Comparing Rotational and Linear Motion - block vs. disk vs. ring

[AstraeaSophia]

Comparing Rotational and Linear Motion -- block vs. disk vs. ring

Homework Statement

A disk and a ring, both of mass M and radius R, are placed atop an incline and allowed to roll down. A block, also of mass M, is placed atop the same frictionless incline and allowed to slide down. How do the velocities of the disk, ring, and block compare at the bottom of the incline? Which one reaches the bottom first?

Homework Equations

KE_rotational = .5I\omega²
I = kMR²
\omega = v/r

The Attempt at a Solution

We were given certain steps to accomplish before getting to the last question, which is the one I've listed here and need help solving. So far, we've come up with expressions for the kinetic energy of the disk and the ring in terms of mass, radius and translational velocity. This is what I have:

KE_disk = .5I\omega²
= .5(.5MR²)\omega²
= (.25MR²)(v²/R²)
= .25mv_disk²

KE_ring = .5I\omega²
= .5(MR²)\omega²
= (.5MR²)(v²/R²)
= .5mv_ring²

KE_block = .5Mv_block²

This is where I get stuck. I know that the disk will reach the bottom of the incline before the ring by using U_i = -K_f and solving for the velocity value on the KE side of the equation. But I don't know how rotational relates to linear in this case. It seems too easy to say that the final velocities of the ring and the block will be the same just because their KE formulas are identical. I feel like I'm missing something. Then again, I could be overthinking it. Or maybe the expressions I derived for the KE of the disk and the ring are wrong.

Can anyone help?

P.S. -- don't know why the \omegas float up near the exponent like that, but they're not powers. Just regular ol' omegas. :-)

 

[kuruman]

This problem is artificial in the sense that, if the incline is frictionless, then no rolling and only slipping will occur for all objects. We will let that pass and pretend that the disk and the ring roll while the block slips without friction.
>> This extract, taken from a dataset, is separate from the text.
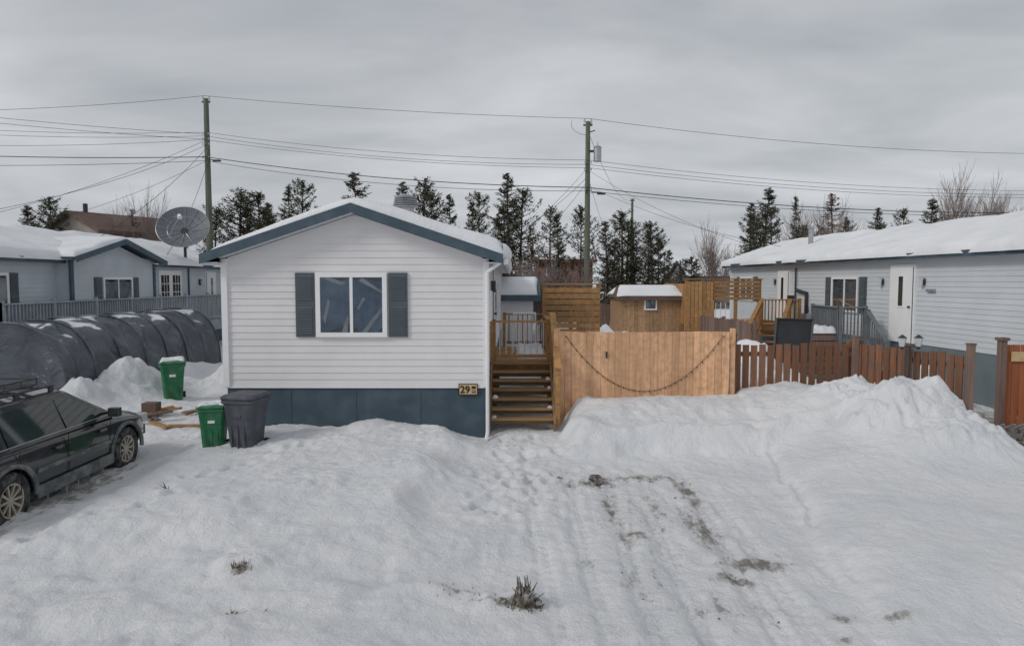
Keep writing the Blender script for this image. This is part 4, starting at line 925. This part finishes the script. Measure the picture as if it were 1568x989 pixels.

The important thing to realize is that when the rolling object reaches the bottom, it has two kind of kinetic energy:

1. Kinetic energy of the center of mass = 0.5*M*V_CM²

2. Kinetic energy about the center of mass = 0.5*I*ω²

The two speeds are related by V_CM=ωR because the objects roll instantaneously about their point of contact.

Therefore, the initial potential energy at the top is equal to the sum of these two terms at the bottom.

 

[AstraeaSophia]

You're right about the problem being artificial. I guess the idea is just that friction doesn't affect the movement of any objects sliding or rolling down the hill. Problems out of introductory physics textbooks are streamlined for easy solving. :-)

I figured out the problem's finer details. I will say first what should have been painfully obvious -- the kinetic energies of both the disk and the ring at the bottom of the hill are the same. However, they will be traveling at different velocities when they reach the bottom. I wanted to post the result here for anyone else who might need a step in the right direction. Very quickly, though, and without much derivation so I don't give away anything huge.

The disk and the ring are both rolling down the hill, so they are subject to both K_rotational and K_linear. If you have been given the formulas for both of these values, the kinetic energy of your disk and your ring will look like this:

K_{total, ring} = .5mv² + .5I\omega²
--- knowing the equations for \omega and I_ring allow you to substitute those expressions in and obtain the total kinetic value of the ring in terms of its mass and velocity

K_{total, disk} = the same as above, except that I_ring has now become I_disk, and its formula consequently changes.

K_box = the normal formula, .5mv².

Once you insert the necessary substitutions and factor certain things out, you can find expressions for what the kinetic energy will be for every object at the bottom of the incline and compare these expressions. There is an obvious 1st, 2nd, and 3rd order as to which object will cross the finish line first once you solve for the velocities in each resultant equation.

Thanks for the help!

-- A.S.

P.S. -- Still don't know why my omegas are trying to fly away.

 

[kuruman]

Your omegas fly away because you are mixing regular type with LateX. You can
(a) Go to https://www.physicsforums.com/blog.php?b=347 and cut and paste characters from there in regular type, or
(b) Do the entire equation in LateX.